Exploring the Upsilon(6S)to chi_(bJ)φ and Upsilon(6S)to chi_(bJ)ω hidden-bottom hadronic transitions

In this work, we investigate the hadronic loop contributions to the $\Upsilon(6S) \to \chi_{bJ} \phi~(J=0,1,2)$ along with $\Upsilon(6S) \to \chi_{bJ} \omega~(J=0,1,2)$ transitions. We predict that the branching ratios of $\Upsilon(6S) \to \chi_{b0} \phi$, $\Upsilon(6S) \to \chi_{b1} \phi$ and $\Upsilon(6S) \to \chi_{b2} \phi$ are $(0.68 \sim 4.62) \times 10^{-6}$, $(0.50 \sim 3.43) \times 10^{-6}$ and $(2.22 \sim 15.18) \times 10^{-6}$, respectively and those of $\Upsilon(6S) \to \chi_{b0} \omega$, $\Upsilon(6S) \to \chi_{b1} \omega$ and $\Upsilon(6S) \to \chi_{b2} \omega$ are $(0.15 \sim 2.81) \times 10^{-3}$, $(0.63 \sim 11.68) \times 10^{-3}$ and $(1.08 \sim 20.02) \times 10^{-3}$, respectively.
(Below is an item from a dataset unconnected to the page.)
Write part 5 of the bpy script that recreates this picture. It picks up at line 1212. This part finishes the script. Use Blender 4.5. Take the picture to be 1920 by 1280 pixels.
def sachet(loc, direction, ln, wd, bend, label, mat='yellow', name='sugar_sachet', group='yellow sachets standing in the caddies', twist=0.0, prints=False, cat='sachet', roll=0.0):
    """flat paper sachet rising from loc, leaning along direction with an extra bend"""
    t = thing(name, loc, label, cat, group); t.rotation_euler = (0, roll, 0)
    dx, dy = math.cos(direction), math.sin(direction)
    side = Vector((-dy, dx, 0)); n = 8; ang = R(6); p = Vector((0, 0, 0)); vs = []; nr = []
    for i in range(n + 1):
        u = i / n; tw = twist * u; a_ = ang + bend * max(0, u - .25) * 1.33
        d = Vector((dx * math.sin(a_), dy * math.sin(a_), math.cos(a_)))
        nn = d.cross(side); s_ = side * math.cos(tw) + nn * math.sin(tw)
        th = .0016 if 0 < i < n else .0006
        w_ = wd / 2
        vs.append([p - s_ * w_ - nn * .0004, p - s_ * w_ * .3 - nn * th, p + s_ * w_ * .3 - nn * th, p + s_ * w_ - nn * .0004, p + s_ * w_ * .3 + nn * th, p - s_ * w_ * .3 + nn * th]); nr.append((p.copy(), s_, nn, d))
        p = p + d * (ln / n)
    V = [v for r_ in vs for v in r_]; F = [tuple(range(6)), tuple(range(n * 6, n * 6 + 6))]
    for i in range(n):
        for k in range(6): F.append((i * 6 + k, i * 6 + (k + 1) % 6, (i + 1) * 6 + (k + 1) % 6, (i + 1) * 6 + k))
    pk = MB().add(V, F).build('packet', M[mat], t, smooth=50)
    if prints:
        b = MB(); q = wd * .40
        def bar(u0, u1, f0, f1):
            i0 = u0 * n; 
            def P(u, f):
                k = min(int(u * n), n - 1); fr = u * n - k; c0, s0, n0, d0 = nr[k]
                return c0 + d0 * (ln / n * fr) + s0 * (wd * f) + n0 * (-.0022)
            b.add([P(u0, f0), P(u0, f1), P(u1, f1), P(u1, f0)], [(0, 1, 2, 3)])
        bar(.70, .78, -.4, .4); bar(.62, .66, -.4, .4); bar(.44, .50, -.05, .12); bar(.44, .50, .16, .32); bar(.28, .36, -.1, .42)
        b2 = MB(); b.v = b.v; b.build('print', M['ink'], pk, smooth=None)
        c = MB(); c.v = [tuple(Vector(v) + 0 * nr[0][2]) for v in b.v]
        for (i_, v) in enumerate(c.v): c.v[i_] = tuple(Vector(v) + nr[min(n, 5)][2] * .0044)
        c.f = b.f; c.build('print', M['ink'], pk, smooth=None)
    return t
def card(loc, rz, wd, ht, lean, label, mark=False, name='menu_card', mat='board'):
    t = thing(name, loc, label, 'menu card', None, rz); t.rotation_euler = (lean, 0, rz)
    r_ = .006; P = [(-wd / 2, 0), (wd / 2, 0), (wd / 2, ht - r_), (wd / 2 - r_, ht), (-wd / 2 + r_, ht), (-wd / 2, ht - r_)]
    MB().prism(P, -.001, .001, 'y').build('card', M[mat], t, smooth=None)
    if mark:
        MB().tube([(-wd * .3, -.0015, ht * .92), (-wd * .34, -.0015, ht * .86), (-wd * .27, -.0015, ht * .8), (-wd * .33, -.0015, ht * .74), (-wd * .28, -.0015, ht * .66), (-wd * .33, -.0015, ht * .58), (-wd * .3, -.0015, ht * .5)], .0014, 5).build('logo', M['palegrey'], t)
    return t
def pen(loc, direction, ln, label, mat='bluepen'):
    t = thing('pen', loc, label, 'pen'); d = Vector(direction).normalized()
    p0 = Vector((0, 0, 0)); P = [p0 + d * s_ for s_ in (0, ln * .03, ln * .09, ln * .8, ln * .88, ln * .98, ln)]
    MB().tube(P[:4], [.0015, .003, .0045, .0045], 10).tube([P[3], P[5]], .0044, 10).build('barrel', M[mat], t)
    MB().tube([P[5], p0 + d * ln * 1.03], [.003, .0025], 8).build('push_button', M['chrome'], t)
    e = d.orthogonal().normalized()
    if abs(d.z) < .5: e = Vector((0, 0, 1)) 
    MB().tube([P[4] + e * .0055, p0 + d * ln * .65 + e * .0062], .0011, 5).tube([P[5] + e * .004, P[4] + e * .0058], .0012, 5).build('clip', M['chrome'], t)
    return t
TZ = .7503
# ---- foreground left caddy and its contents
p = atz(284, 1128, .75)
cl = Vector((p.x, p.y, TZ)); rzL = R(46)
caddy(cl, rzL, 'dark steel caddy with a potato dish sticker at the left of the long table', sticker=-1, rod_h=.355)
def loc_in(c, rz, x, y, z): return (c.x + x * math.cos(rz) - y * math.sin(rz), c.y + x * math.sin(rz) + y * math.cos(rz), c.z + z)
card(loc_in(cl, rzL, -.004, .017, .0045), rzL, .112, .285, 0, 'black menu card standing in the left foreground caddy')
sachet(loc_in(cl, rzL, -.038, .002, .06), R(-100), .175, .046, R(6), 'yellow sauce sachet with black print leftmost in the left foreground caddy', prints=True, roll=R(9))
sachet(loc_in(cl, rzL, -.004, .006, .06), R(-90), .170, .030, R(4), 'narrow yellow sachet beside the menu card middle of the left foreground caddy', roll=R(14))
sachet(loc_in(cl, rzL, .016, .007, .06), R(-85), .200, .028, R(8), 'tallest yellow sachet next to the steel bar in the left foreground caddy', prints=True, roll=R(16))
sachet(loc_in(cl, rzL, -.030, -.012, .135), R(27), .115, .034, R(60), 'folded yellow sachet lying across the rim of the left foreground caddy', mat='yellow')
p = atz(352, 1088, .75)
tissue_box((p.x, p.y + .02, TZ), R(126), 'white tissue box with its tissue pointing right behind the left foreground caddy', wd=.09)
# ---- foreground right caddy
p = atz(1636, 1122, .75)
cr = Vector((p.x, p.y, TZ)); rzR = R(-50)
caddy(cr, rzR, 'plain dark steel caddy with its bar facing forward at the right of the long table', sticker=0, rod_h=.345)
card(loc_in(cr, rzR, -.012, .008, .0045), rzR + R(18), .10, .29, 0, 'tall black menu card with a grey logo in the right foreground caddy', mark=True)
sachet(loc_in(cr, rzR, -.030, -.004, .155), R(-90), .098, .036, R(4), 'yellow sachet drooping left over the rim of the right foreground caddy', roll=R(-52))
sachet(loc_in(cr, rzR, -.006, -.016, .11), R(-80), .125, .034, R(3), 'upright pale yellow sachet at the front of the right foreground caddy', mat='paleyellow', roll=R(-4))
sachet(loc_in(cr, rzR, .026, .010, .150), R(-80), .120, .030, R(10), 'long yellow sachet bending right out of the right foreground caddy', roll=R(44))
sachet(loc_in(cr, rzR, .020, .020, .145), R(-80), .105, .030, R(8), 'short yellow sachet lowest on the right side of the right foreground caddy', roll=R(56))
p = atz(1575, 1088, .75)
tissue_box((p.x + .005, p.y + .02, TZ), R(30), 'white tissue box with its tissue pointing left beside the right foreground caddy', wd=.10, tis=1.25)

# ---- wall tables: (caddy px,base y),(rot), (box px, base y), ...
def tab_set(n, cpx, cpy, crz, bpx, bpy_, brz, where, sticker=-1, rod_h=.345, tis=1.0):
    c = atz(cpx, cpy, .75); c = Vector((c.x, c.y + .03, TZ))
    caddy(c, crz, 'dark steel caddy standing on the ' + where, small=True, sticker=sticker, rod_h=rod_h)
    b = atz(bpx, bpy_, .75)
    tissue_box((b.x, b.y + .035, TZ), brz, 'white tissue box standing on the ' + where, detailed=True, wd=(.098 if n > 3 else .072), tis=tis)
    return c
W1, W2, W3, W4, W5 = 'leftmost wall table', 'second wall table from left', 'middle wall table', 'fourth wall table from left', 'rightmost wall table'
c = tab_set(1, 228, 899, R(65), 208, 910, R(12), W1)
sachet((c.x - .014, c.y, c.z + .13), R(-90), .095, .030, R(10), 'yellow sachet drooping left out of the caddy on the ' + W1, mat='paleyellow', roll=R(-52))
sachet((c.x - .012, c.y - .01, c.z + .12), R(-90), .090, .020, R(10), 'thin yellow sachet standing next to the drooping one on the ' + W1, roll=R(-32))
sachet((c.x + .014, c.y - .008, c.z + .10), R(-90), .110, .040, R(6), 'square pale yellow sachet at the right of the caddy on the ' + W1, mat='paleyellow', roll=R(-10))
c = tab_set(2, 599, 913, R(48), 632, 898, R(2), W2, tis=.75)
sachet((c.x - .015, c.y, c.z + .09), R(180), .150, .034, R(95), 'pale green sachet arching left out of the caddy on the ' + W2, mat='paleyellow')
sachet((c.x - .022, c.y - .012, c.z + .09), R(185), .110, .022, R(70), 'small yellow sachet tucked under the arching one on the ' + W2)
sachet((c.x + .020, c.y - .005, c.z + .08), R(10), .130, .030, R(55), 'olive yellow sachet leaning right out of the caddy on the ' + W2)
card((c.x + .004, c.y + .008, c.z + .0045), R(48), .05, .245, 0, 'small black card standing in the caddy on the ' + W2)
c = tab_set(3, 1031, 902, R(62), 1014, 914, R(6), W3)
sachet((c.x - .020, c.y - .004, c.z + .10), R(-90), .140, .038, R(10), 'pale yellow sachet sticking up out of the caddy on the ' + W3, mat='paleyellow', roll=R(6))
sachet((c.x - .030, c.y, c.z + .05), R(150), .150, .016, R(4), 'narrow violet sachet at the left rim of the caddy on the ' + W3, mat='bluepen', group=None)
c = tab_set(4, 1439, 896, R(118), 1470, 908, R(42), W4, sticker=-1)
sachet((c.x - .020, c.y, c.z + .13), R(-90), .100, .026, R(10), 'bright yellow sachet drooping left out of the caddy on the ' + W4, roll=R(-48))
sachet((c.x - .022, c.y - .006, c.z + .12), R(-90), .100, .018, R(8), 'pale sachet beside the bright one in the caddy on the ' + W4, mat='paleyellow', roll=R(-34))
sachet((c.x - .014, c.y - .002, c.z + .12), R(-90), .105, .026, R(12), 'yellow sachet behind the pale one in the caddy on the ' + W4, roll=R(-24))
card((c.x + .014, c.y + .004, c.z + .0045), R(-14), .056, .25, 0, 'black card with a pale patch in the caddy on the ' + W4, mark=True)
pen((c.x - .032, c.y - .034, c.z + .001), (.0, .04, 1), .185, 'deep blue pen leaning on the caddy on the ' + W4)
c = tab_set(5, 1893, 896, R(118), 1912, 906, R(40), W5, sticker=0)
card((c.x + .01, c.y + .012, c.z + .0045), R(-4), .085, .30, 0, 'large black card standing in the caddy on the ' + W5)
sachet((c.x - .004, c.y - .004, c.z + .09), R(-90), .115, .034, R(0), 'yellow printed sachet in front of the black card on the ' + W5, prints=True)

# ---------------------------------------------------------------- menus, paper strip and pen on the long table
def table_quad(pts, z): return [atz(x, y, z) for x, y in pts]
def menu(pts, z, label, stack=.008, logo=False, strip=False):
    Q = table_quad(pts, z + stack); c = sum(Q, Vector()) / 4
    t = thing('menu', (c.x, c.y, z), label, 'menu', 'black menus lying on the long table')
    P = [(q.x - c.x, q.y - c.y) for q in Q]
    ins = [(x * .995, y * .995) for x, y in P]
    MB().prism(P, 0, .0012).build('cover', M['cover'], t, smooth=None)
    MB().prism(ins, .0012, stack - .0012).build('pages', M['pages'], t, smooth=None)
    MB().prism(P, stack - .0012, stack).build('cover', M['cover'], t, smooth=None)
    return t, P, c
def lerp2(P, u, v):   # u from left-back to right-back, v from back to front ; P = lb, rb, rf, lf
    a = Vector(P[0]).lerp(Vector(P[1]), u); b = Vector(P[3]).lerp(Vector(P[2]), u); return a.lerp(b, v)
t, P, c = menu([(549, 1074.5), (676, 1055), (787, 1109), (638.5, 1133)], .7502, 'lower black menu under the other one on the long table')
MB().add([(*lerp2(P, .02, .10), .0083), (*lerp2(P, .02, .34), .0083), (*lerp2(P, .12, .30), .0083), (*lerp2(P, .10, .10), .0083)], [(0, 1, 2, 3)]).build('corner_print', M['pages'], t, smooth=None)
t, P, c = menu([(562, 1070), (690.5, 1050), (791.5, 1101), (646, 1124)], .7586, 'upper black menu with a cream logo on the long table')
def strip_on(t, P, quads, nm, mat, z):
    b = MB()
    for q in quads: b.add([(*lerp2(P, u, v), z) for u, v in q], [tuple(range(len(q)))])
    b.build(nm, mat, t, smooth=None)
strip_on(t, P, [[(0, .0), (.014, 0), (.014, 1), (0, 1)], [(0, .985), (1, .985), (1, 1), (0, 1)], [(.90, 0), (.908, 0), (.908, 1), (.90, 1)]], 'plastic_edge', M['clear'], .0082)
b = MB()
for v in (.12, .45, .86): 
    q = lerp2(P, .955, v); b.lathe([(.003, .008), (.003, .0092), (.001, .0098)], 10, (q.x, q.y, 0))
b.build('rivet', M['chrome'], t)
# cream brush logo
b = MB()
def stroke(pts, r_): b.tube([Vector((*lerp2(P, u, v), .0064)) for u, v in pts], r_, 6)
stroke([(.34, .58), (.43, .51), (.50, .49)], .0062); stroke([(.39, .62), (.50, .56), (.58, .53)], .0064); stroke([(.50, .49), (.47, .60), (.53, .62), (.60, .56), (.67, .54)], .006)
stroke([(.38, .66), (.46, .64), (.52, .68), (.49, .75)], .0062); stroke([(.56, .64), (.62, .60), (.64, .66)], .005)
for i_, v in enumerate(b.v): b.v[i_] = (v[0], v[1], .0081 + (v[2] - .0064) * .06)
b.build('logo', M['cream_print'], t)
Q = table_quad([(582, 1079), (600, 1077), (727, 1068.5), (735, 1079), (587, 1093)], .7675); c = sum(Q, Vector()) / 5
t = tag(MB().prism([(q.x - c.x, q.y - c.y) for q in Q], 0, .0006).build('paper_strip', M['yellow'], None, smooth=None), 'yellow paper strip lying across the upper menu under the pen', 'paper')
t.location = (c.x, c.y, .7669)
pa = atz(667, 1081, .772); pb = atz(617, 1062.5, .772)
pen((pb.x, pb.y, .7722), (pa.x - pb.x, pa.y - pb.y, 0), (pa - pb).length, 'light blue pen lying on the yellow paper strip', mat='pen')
Especially, some typical ratios, which reflect the relative magnitudes of the predicted branching ratios, are given, i.e., for $\Upsilon(6S)\to \chi_{bJ}\phi$ transitions, $\mathcal{R}^\phi_{10}={\mathcal{B}[\Upsilon(6S) \to \chi_{b1} \phi]}/{\mathcal{B}[\Upsilon(6S) \to \chi_{b0} \phi]} \approx 0.74$, $\mathcal{R}^\phi_{20}= {\mathcal{B}[\Upsilon(6S) \to \chi_{b2} \phi]}/{\mathcal{B}[\Upsilon(6S) \to \chi_{b0} \phi]} \approx 3.28$, and $\mathcal{R}^\phi_{21} = {\mathcal{B}[\Upsilon(6S) \to \chi_{b2} \phi]}/{\mathcal{B}[\Upsilon(6S) \to \chi_{b1} \phi]} \approx 4.43$, and for $\Upsilon(6S)\to \chi_{bJ}\omega$ transitions, $\mathcal{R}^\omega_{10}={\mathcal{B}[\Upsilon(6S) \to \chi_{b1} \omega]}/{\mathcal{B}[\Upsilon(6S) \to \chi_{b0} \omega]} \approx 4.11$, $\mathcal{R}^\omega_{20}= {\mathcal{B}[\Upsilon(6S) \to \chi_{b2} \omega]}/{\mathcal{B}[\Upsilon(6S) \to \chi_{b0} \omega]} \approx 7.06$, and $\mathcal{R}^\omega_{21} = {\mathcal{B}[\Upsilon(6S) \to \chi_{b2} \omega]}/{\mathcal{B}[\Upsilon(6S) \to \chi_{b1} \omega]} \approx 1.72$. With the running of BelleII in the near future, experimental measurement of these two kinds of transitions will be a potential research issue.